Les Chants insensés qu’Isidore draine de la noirceur des âmes sont un dénominateur commun à toute une génération artistique. Dali et Magritte en ont esquissé quelques dessins, Modigliani en avait toujours un exemplaire sur lui, Alfred Jarry lui reconnaissait son humour dans l’horreur, Leon Bloy le décrit comme de la « lave liquide, insensée, noire et dévorante ». Le Romantisme atteint son paroxysme grâce à A. Breton et L. Aragon qui lisaient les sombres vers à la lumière d’une bougie dans l’ombre des tranchées en 1917. Les Chants de Maldoror aujourd’hui se démarquent toujours par leur jouissive noirceur jamais égalée, et Ducasse reste encore le génie-roi de cette sous-culture. Ce livre restera dans l’histoire et survivra à la fluctuation des modes au même titre que Nietzsche, Rimbaud ou Baudelaire, car ce qui fait durer une œuvre, c’est sa férocité, ce en quoi elle excelle. Il n’y a qu’à considérer le prestige de l’Evangile pour s’en rendre compte, ce livre agressif et venimeux.

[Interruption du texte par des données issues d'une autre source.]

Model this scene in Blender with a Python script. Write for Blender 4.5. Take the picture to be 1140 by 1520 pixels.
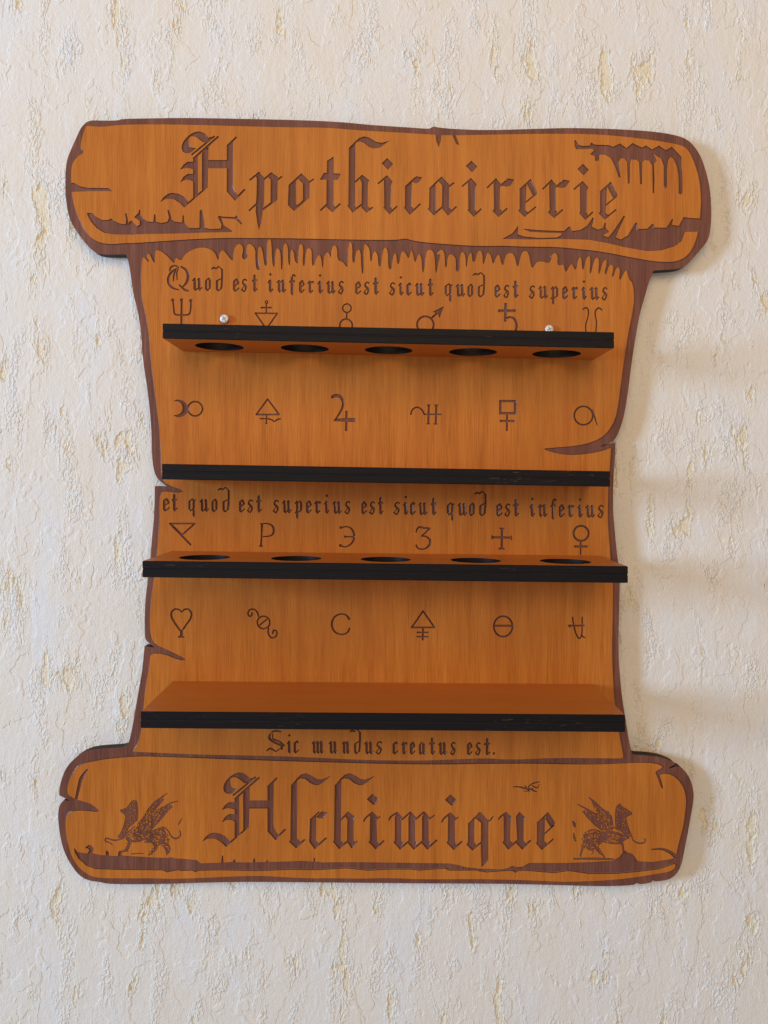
import bpy, math, random
import numpy as np
from mathutils import Vector
from mathutils.geometry import delaunay_2d_cdt

R = math.radians
sc = bpy.context.scene
for o in list(bpy.data.objects):
    bpy.data.objects.remove(o)

# ------------------------------------------------------------------ camera, light, exposure
S = 0.0004167            # metres on the board's face per photograph pixel
D = 0.4784               # lens to board face
AX, AY = 569.0, 711.0    # foot of the perpendicular from the lens, in photograph pixels

cam_d = bpy.data.cameras.new('camera')
cam = bpy.data.objects.new('camera', cam_d)
sc.collection.objects.link(cam)
cam.location = (0, -D, 0)
cam.rotation_euler = (R(90), 0, 0)
cam_d.sensor_fit = 'VERTICAL'
cam_d.sensor_height = 24.0
cam_d.lens = 24.0 * D / (1520 * S)
cam_d.shift_x = (570 - AX) / 1520
cam_d.shift_y = -(760 - AY) / 1520
cam_d.clip_start = 0.01
cam_d.clip_end = 50
sc.camera = cam

world = bpy.data.worlds.new('World')
sc.world = world
world.use_nodes = True
wn, wl = world.node_tree.nodes, world.node_tree.links
wn.clear()
wo = wn.new('ShaderNodeOutputWorld')
wb = wn.new('ShaderNodeBackground')
wc = wn.new('ShaderNodeTexCoord')
wsx = wn.new('ShaderNodeSeparateXYZ')
# the room behind the camera is the brightest part of it, its pale floor a little brighter than its ceiling
wf = wn.new('ShaderNodeMath'); wf.operation = 'MULTIPLY'; wf.inputs[1].default_value = -1.0; wf.use_clamp = True
wp = wn.new('ShaderNodeMath'); wp.operation = 'POWER'; wp.inputs[1].default_value = 2.0
wz = wn.new('ShaderNodeMath'); wz.operation = 'MULTIPLY_ADD'; wz.inputs[1].default_value = -0.14; wz.inputs[2].default_value = 0.21
wa = wn.new('ShaderNodeMath'); wa.operation = 'MULTIPLY_ADD'; wa.inputs[1].default_value = 0.36
wl.new(wc.outputs['Generated'], wsx.inputs[0])
wl.new(wsx.outputs['Y'], wf.inputs[0])
wl.new(wf.outputs[0], wp.inputs[0])
wl.new(wsx.outputs['Z'], wz.inputs[0])
wl.new(wp.outputs[0], wa.inputs[0])
wl.new(wz.outputs[0], wa.inputs[2])
wb.inputs[0].default_value = (1.0, 0.885, 0.78, 1)
wl.new(wa.outputs[0], wb.inputs[1])
wl.new(wb.outputs[0], wo.inputs[0])


def area(name, loc, target, sx, sy, power, color):
    d = bpy.data.lights.new(name, 'AREA')
    d.shape = 'RECTANGLE'
    d.size, d.size_y, d.energy, d.color = sx, sy, power, color
    o = bpy.data.objects.new(name, d)
    sc.collection.objects.link(o)
    o.location = loc
    o.rotation_euler = (Vector(target) - Vector(loc)).to_track_quat('-Z', 'Y').to_euler()
    return o


# daylight from a window standing to the left, a little above eye level
area('window_light', (-2.22, -1.14, 0.22), (0, 0, 0), 0.46, 0.62, 66.0, (0.46, 0.70, 1.0))
# added warm fill, front and above, set low to brighten the board's middle
area('warm_fill', (0.05, -1.12, 0.60), (0, 0, 0.0), 1.1, 0.8, 8.8, (1.0, 0.67, 0.34))

sc.view_settings.view_transform = 'Standard'
sc.view_settings.look = 'None'
sc.view_settings.gamma = 1
sc.view_settings.use_curve_mapping = False
sc.view_settings.exposure = -0.27
sc.cycles.max_bounces = 6
sc.cycles.use_denoising = True


# ------------------------------------------------------------------ materials
def mat(name):
    m = bpy.data.materials.new(name)
    m.use_nodes = True
    n, l = m.node_tree.nodes, m.node_tree.links
    b = n['Principled BSDF']
    return m, n, l, b


def obj_coords(n, l, scale):
    tc = n.new('ShaderNodeTexCoord')
    mp = n.new('ShaderNodeMapping')
    mp.inputs['Scale'].default_value = scale
    l.new(tc.outputs['Object'], mp.inputs[0])
    return mp.outputs[0]


def noise(n, l, vec, scale, detail=3, rough=0.55, dist=0.0):
    t = n.new('ShaderNodeTexNoise')
    t.inputs['Scale'].default_value = scale
    t.inputs['Detail'].default_value = detail
    t.inputs['Roughness'].default_value = rough
    t.inputs['Distortion'].default_value = dist
    l.new(vec, t.inputs['Vector'])
    return t.outputs[0]


def ramp(n, l, fac, stops):
    r = n.new('ShaderNodeValToRGB')
    e = r.color_ramp.elements
    while len(e) < len(stops):
        e.new(0.5)
    for k, (p, c) in enumerate(stops):
        e[k].position = p
        e[k].color = c if len(c) == 4 else (*c, 1)
    l.new(fac, r.inputs[0])
    return r.outputs[0]


def maprange(n, l, v, a, b, c, d, smooth=True):
    m = n.new('ShaderNodeMapRange')
    m.interpolation_type = 'SMOOTHSTEP' if smooth else 'LINEAR'
    for k, x in zip((1, 2, 3, 4), (a, b, c, d)):
        m.inputs[k].default_value = x
    l.new(v, m.inputs[0])
    return m.outputs[0]


def mth(n, l, op, a, b):
    m = n.new('ShaderNodeMath')
    m.operation = op
    for k, x in enumerate((a, b)):
        if isinstance(x, (int, float)):
            m.inputs[k].default_value = x
        else:
            l.new(x, m.inputs[k])
    return m.outputs[0]


def mixc(n, l, fac, a, b, mode='MIX'):
    m = n.new('ShaderNodeMix')
    m.data_type = 'RGBA'
    m.blend_type = mode
    if isinstance(fac, (int, float)):
        m.inputs[0].default_value = fac
    else:
        l.new(fac, m.inputs[0])
    for k, x in ((6, a), (7, b)):
        if isinstance(x, tuple):
            m.inputs[k].default_value = (*x, 1)
        else:
            l.new(x, m.inputs[k])
    return m.outputs[2]


def wood(name, dark, mid, light, along, rough, contrast=1.0, coat=0.0, bump=0.15, spec=0.25):
    """varnished veneer, the grain running along 'z' (board) or 'x' (shelves)"""
    m, n, l, b = mat(name)
    if along == 'z':
        fine, broad, pore = (1500, 1500, 44), (170, 170, 9), (2600, 2600, 150)
    else:
        fine, broad, pore = (44, 1500, 1500), (9, 170, 170), (150, 2600, 2600)
    f = noise(n, l, obj_coords(n, l, fine), 1.0, 4, 0.6, 0.15)
    g = noise(n, l, obj_coords(n, l, broad), 1.0, 3, 0.5, 0.5)
    p = noise(n, l, obj_coords(n, l, pore), 1.0, 2, 0.5)
    big = noise(n, l, obj_coords(n, l, (9, 9, 9)), 1.0, 2, 0.5)
    v = mth(n, l, 'ADD', mth(n, l, 'MULTIPLY', f, 0.6), mth(n, l, 'MULTIPLY', g, 0.4))
    c = ramp(n, l, v, [(0.5 - 0.16 / contrast, dark), (0.5, mid), (0.5 + 0.16 / contrast, light)])
    pf = maprange(n, l, p, 0.60, 0.74, 0.0, 0.22)
    c = mixc(n, l, pf, c, tuple(x * 0.5 for x in dark))
    bf = maprange(n, l, big, 0.38, 0.72, 0.0, 0.30)
    c = mixc(n, l, bf, c, tuple(x * 0.92 for x in dark))
    # redder heartwood bands along the grain
    hv = (75, 75, 3.2) if along == 'z' else (3.2, 75, 75)
    heart = noise(n, l, obj_coords(n, l, hv), 1.0, 3, 0.6, 0.4)
    hf = maprange(n, l, heart, 0.50, 0.72, 0.0, 0.36)
    c = mixc(n, l, hf, c, (mid[0] * 0.84, mid[1] * 0.68, mid[2] * 0.8))
    l.new(c, b.inputs['Base Color'])
    rr = maprange(n, l, f, 0.3, 0.7, rough - 0.05, rough + 0.08)
    l.new(rr, b.inputs['Roughness'])
    b.inputs['Specular IOR Level'].default_value = spec
    b.inputs['Coat Weight'].default_value = coat
    b.inputs['Coat Roughness'].default_value = 0.3
    bp = n.new('ShaderNodeBump')
    bp.inputs['Strength'].default_value = bump
    bp.inputs['Distance'].default_value = 0.0003
    l.new(f, bp.inputs['Height'])
    l.new(bp.outputs[0], b.inputs['Normal'])
    return m


M_FACE = wood('varnished_wood', (0.36, 0.104, 0.012), (0.52, 0.163, 0.020), (0.62, 0.222, 0.034), 'z', 0.40, 0.9, spec=0.25)
M_SHELF = wood('varnished_shelf_wood', (0.46, 0.135, 0.019), (0.53, 0.165, 0.024), (0.60, 0.195, 0.031), 'x', 0.42, 0.7)
M_FLOOR = wood('engraved_wood', (0.115, 0.040, 0.025), (0.180, 0.064, 0.042), (0.26, 0.100, 0.070), 'z', 0.5, 1.15, bump=0.5)
M_WALL = wood('engraving_side', (0.06, 0.022, 0.012), (0.09, 0.034, 0.02), (0.13, 0.055, 0.035), 'z', 0.33, 0.8, spec=1.0)


def burnt(name):
    m, n, l, b = mat(name)
    v = noise(n, l, obj_coords(n, l, (60, 400, 900)), 1.0, 4, 0.6, 0.3)
    c = ramp(n, l, v, [(0.35, (0.003, 0.0025, 0.004)), (0.6, (0.007, 0.005, 0.007)), (0.8, (0.014, 0.010, 0.010))])
    ply = n.new('ShaderNodeTexWave')
    ply.bands_direction = 'Z'
    ply.inputs['Scale'].default_value = 1.0
    ply.inputs['Distortion'].default_value = 0.6
    l.new(obj_coords(n, l, (3, 3, 120)), ply.inputs[0])
    c = mixc(n, l, mth(n, l, 'MULTIPLY', ply.outputs[1], 0.6), c, (0.005, 0.004, 0.006))
    s = noise(n, l, obj_coords(n, l, (130, 900, 1100)), 1.0, 3, 0.6, 0.8)
    w = noise(n, l, obj_coords(n, l, (14, 60, 30)), 1.0, 2, 0.5)
    sf = mth(n, l, 'MULTIPLY', maprange(n, l, s, 0.62, 0.72, 0, 1), maprange(n, l, w, 0.48, 0.66, 0, 0.32))
    c = mixc(n, l, sf, c, (0.30, 0.17, 0.10))
    l.new(c, b.inputs['Base Color'])
    b.inputs['Roughness'].default_value = 0.55
    b.inputs['Specular IOR Level'].default_value = 0.2
    bp = n.new('ShaderNodeBump')
    bp.inputs['Strength'].default_value = 0.35
    bp.inputs['Distance'].default_value = 0.0004
    l.new(v, bp.inputs['Height'])
    l.new(bp.outputs[0], b.inputs['Normal'])
    return m


M_BURNT = burnt('laser_burnt_edge')
M_RIM = wood('scorched_board_edge', (0.010, 0.006, 0.005), (0.020, 0.011, 0.008), (0.034, 0.018, 0.012), 'z', 0.6, 0.8)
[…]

Hier comme aujourd’hui, nombreux sont ceux qui cherchent en la littérature un Livre nouveau, une Bible unificatrice. Rendons justice au génie, Ducasse nous a écrit ce livre qui pourrait unir les humains. Il est une plongée dans la profondeur abyssale de l’être humain et sa cruauté, qui est bien plus proche qu’on ne le croit. Lire l’horreur des Chants de Maldoror est une introspection bénéfique, une souffrance obligatoire car rien ne dessèche tant un esprit que sa répugnance à concevoir des idées obscures. Si Nietzsche peut affirmer avec tant d’assurance que Dieu est mort, c’est parce qu’il a sans doute été témoin de l’horrible theïcide qu’est ce livre. Parce que c’est bien là l’objectif de Ducasse, punir notre bonheur en nous inoculant ses angoisses, plus contagieuses que ses douleurs. Ainsi, Maldoror, cette bête immonde, vient de sa plume détruire l’humanité et les cieux, car c’est un stoïcien du crime, un Marc Aurèle avec un poignard.